== SUPPLIED DATA ==

-.-.-

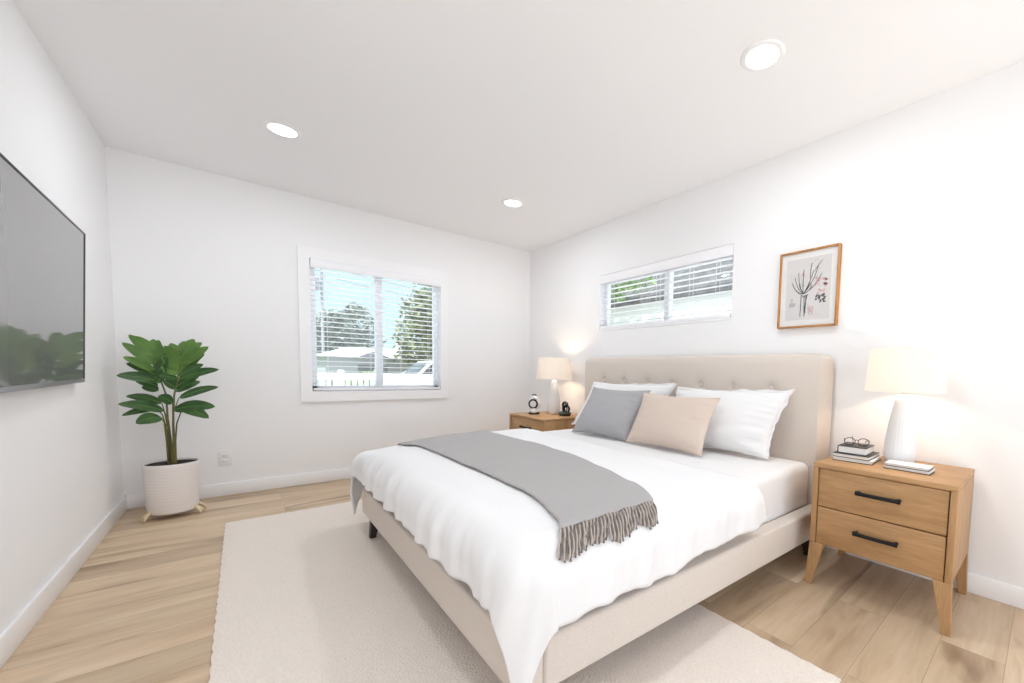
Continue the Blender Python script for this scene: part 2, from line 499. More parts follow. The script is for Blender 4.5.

-.-.-

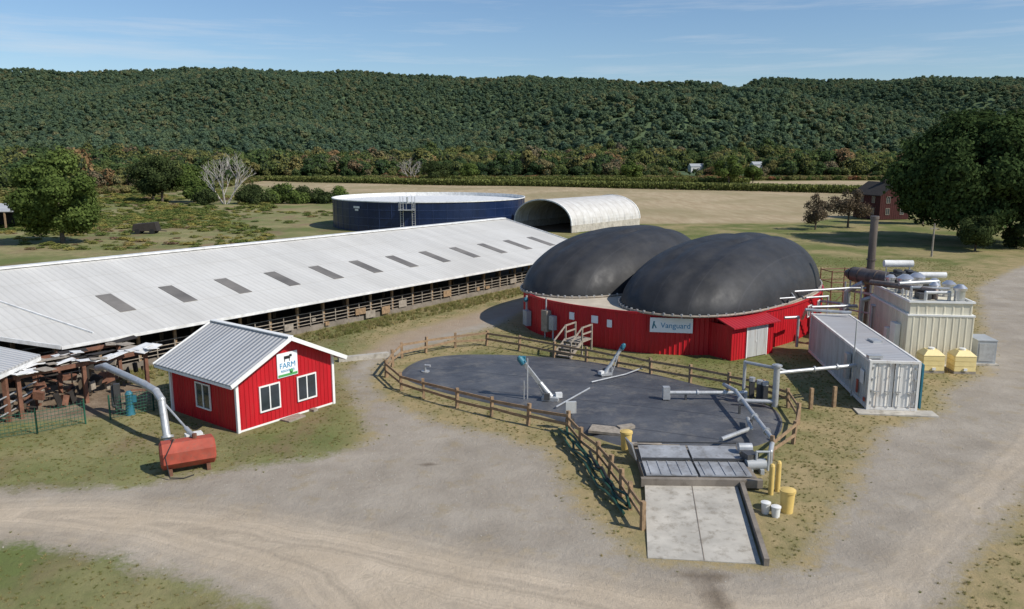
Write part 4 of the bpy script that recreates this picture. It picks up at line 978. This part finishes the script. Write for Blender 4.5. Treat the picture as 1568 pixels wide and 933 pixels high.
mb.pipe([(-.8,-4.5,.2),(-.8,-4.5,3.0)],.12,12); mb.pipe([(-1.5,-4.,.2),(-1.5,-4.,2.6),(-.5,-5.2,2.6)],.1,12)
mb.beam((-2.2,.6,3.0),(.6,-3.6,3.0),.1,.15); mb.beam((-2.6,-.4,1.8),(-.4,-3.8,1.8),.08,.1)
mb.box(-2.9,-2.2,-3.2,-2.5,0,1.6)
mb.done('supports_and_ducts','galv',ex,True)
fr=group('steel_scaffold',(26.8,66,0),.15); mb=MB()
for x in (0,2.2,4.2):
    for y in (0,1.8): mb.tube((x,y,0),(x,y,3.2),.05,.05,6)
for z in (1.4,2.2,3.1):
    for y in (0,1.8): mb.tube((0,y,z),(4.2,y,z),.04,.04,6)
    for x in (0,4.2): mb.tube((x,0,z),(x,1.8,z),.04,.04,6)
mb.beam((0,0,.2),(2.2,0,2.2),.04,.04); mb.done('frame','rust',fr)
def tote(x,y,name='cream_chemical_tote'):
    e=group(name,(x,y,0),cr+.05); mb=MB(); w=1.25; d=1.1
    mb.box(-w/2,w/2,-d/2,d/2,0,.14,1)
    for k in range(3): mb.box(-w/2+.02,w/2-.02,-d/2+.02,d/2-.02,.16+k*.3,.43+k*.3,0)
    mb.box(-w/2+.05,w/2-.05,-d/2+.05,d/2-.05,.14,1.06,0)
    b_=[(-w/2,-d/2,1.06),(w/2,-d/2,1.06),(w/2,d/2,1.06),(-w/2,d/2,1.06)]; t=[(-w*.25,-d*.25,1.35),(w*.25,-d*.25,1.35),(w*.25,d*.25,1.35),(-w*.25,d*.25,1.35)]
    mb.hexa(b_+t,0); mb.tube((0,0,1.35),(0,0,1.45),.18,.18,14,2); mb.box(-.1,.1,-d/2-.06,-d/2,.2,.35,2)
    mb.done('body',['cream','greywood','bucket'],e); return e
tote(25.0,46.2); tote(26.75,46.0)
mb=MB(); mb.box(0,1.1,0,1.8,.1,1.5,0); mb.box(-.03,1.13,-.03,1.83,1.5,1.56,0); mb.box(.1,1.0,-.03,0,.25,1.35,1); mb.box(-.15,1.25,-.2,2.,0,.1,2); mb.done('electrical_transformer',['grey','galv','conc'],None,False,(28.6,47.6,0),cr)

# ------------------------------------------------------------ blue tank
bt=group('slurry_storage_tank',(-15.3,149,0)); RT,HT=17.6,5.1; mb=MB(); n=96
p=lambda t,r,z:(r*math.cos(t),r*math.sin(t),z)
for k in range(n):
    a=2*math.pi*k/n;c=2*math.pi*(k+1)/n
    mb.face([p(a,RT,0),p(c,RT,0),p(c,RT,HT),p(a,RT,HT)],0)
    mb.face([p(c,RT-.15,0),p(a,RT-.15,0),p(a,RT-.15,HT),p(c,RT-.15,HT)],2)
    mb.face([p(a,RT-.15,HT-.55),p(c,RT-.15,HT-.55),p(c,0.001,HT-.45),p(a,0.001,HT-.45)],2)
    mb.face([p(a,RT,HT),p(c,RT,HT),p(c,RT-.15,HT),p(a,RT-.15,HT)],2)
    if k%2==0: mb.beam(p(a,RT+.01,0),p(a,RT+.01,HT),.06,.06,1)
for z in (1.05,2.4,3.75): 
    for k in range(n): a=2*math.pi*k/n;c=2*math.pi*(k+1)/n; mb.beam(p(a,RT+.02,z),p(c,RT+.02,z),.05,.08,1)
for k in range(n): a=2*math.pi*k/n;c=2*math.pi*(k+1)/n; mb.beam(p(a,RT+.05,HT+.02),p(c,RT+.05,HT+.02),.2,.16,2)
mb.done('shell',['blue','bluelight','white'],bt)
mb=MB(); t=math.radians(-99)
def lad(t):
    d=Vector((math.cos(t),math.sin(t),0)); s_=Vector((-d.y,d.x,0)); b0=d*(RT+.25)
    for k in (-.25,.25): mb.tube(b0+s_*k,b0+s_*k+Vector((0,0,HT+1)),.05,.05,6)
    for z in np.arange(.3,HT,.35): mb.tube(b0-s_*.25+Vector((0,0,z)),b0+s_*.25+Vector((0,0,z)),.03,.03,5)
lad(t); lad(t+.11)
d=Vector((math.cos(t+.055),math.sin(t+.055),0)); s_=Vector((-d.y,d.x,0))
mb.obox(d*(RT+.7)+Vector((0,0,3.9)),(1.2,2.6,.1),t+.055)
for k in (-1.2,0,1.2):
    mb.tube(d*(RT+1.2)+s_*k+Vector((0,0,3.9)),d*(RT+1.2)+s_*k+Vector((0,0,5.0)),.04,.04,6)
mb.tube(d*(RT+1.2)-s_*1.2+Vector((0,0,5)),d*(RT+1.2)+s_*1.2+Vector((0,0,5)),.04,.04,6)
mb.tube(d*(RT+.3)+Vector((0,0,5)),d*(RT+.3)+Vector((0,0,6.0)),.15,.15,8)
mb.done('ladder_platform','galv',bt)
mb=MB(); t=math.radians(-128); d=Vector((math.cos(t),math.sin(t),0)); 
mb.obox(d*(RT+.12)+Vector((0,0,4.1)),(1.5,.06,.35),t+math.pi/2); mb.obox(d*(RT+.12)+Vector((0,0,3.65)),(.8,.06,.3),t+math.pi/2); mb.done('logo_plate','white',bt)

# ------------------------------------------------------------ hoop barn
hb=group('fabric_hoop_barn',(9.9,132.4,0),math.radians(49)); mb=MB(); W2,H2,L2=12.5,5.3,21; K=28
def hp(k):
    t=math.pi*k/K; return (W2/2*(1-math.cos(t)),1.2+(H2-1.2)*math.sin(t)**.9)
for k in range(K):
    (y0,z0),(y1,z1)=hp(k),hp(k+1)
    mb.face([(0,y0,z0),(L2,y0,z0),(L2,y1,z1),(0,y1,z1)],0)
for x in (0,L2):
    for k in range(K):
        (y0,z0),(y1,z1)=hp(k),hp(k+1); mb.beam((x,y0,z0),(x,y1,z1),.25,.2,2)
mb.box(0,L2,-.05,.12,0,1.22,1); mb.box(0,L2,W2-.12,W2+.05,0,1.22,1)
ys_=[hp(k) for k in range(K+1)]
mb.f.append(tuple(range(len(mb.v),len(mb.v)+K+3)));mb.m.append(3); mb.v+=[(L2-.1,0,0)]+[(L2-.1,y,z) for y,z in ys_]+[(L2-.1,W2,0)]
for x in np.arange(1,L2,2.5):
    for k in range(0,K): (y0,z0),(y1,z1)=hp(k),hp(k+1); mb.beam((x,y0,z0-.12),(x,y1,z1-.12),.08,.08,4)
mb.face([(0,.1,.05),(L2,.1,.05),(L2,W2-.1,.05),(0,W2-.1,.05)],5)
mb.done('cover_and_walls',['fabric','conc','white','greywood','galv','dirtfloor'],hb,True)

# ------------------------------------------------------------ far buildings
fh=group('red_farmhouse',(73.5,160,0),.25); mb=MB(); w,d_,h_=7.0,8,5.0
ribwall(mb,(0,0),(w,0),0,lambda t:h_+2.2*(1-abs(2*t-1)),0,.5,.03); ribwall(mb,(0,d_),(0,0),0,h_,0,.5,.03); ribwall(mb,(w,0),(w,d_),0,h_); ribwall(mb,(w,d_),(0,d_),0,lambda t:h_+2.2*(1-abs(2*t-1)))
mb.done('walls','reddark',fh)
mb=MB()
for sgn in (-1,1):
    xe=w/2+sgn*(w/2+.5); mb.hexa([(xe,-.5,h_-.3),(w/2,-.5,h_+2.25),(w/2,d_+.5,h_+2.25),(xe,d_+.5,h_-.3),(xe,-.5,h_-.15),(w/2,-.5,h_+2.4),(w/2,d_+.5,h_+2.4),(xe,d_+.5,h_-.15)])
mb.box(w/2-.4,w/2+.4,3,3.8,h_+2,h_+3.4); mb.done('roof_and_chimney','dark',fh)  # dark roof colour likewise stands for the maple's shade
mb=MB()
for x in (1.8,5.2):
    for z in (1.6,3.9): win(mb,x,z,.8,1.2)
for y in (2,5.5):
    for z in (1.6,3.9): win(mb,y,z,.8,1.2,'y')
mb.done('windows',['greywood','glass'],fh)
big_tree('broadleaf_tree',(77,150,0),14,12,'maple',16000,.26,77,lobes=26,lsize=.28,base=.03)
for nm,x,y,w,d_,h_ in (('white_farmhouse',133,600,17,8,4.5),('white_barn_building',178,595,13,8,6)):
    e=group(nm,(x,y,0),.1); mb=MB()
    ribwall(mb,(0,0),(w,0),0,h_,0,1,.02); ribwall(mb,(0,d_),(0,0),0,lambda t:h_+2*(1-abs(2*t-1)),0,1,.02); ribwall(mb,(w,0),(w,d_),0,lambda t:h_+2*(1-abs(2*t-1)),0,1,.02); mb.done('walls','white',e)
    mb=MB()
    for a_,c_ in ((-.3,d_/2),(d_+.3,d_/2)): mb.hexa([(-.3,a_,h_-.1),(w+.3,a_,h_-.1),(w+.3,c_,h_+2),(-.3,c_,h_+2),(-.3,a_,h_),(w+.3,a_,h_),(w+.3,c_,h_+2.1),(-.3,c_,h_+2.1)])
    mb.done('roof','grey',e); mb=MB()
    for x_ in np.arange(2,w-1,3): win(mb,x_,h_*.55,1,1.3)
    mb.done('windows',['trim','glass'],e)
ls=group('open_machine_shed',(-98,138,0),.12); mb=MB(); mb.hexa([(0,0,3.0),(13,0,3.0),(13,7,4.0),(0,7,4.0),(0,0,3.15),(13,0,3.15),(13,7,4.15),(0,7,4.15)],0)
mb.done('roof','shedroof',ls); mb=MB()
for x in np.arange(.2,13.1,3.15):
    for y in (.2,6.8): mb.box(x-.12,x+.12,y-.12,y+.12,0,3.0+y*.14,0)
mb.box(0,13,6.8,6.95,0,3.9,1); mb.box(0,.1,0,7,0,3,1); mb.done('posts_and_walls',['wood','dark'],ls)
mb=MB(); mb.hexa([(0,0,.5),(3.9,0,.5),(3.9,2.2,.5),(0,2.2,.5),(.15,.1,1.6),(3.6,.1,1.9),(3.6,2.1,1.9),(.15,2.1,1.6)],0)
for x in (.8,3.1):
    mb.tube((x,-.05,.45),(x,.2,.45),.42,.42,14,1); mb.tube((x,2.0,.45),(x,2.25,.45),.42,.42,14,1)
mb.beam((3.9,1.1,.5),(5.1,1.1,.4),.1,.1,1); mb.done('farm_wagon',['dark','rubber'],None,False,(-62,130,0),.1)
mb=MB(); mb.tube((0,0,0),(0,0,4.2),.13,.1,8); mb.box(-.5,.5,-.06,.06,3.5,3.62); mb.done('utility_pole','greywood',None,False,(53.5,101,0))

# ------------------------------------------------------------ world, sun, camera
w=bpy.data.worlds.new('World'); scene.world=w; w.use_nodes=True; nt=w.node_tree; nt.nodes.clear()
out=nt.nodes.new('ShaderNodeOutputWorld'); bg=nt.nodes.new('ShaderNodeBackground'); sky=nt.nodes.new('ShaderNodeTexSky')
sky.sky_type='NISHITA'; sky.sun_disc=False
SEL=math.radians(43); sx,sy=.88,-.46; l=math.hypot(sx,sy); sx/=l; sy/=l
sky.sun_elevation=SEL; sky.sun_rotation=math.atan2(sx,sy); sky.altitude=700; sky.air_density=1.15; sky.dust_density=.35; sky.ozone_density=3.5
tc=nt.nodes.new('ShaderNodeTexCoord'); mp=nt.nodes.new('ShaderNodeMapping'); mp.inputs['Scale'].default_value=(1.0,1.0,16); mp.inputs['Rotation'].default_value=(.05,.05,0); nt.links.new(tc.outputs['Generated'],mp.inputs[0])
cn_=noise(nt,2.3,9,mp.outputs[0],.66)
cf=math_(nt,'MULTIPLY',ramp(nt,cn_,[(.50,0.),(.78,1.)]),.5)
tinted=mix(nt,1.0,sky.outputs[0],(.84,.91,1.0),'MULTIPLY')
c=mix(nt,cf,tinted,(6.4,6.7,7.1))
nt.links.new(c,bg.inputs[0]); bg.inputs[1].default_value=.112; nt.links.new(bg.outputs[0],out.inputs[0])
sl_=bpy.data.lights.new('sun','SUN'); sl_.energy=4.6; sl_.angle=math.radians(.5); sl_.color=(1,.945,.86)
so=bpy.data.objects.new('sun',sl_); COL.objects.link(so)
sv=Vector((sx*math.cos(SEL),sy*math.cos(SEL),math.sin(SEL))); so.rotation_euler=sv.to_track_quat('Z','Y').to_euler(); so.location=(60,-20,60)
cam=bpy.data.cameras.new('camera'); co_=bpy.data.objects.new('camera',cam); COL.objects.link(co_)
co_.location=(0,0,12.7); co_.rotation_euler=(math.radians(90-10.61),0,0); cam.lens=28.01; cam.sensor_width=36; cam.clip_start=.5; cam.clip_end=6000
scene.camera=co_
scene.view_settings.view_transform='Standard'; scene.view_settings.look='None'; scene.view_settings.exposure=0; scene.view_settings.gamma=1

-.-.-

Pick out the lines containing the word "part" and show them.

Continue the Blender Python script for this scene: part 2, from line 499. More parts follow. The script is for Blender 4.5.
Write part 4 of the bpy script that recreates this picture. It picks up at line 978. This part finishes the script. Write for Blender 4.5. Treat the picture as 1568 pixels wide and 933 pixels high.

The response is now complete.